No, I haven’t. My partner and I had a business in Asia and two years ago we were coming back when we hit some really bad turbulence. It was really bad, a ‘this could be it’ moment. At that point I counted up all the visa stamps in my passport – I’d notched up 55 flights in not much more than seven months. I remember thinking ‘there’s more to life than haring around all over the place’. The passport has been in the drawer ever since.

What do you dislike about your appearance?

Being overweight and having a gap between my teeth. 

What’s the best piece of advice you’ve ever had?

Be yourself. I worked at the BBC when I was young. I was freelance and I cottoned on to the fact that the people getting full-time jobs were all smokers. In those days smoking was the great leveller – the producer, news presenter, young freelancers all went out to smoke together.
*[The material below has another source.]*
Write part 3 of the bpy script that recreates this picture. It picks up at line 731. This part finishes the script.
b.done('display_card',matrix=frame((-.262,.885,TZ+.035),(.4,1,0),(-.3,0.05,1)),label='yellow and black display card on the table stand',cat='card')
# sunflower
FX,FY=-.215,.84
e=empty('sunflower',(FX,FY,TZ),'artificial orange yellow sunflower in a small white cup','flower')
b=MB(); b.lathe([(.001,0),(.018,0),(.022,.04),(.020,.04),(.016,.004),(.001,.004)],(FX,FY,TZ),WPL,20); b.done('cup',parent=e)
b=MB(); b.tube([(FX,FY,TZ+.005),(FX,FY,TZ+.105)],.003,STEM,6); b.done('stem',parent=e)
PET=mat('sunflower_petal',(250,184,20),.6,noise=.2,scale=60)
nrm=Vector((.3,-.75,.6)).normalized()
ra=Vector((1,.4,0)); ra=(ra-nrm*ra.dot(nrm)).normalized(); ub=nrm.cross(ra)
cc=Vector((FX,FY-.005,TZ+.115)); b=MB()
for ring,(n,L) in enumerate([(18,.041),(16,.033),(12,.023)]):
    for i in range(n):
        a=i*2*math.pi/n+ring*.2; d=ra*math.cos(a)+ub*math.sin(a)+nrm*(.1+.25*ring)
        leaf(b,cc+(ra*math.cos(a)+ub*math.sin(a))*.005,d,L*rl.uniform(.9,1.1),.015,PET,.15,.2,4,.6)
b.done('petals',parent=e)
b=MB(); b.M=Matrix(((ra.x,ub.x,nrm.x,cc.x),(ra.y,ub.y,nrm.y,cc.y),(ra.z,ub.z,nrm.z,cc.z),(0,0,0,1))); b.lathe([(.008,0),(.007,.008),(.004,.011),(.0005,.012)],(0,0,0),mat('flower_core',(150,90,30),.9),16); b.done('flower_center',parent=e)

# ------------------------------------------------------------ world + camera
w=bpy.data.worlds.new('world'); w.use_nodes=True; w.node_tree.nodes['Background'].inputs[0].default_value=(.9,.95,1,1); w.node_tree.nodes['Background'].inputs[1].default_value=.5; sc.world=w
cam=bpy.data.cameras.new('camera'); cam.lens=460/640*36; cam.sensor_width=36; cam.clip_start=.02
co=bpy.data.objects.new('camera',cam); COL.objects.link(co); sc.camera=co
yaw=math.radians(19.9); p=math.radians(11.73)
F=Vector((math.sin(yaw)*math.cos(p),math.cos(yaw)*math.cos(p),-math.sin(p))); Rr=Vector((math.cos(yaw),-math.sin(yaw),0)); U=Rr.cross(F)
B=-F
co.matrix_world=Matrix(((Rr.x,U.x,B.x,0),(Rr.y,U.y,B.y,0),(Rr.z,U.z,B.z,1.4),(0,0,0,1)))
I decided to take up smoking, but the problem is that if you’re not a smoker you’re exposed quite quickly. I decided to do it the old-fashioned way – on merit – instead.

What’s the last book you read?

Prisoners of Geography by Tim Marshall, the former Sky News journalist. It was recommended to me by [fellow Conservative MSP] Stephen Kerr, who said it would tell me everything I need to know about why Russia did what it’s doing right now. It’s easy to forget that the word geopolitics has the word geography in it, but it is in there for a reason. Parts of the world are severely constrained economically, in terms of development, by their geography and the book uses maps to explain why these things come round again.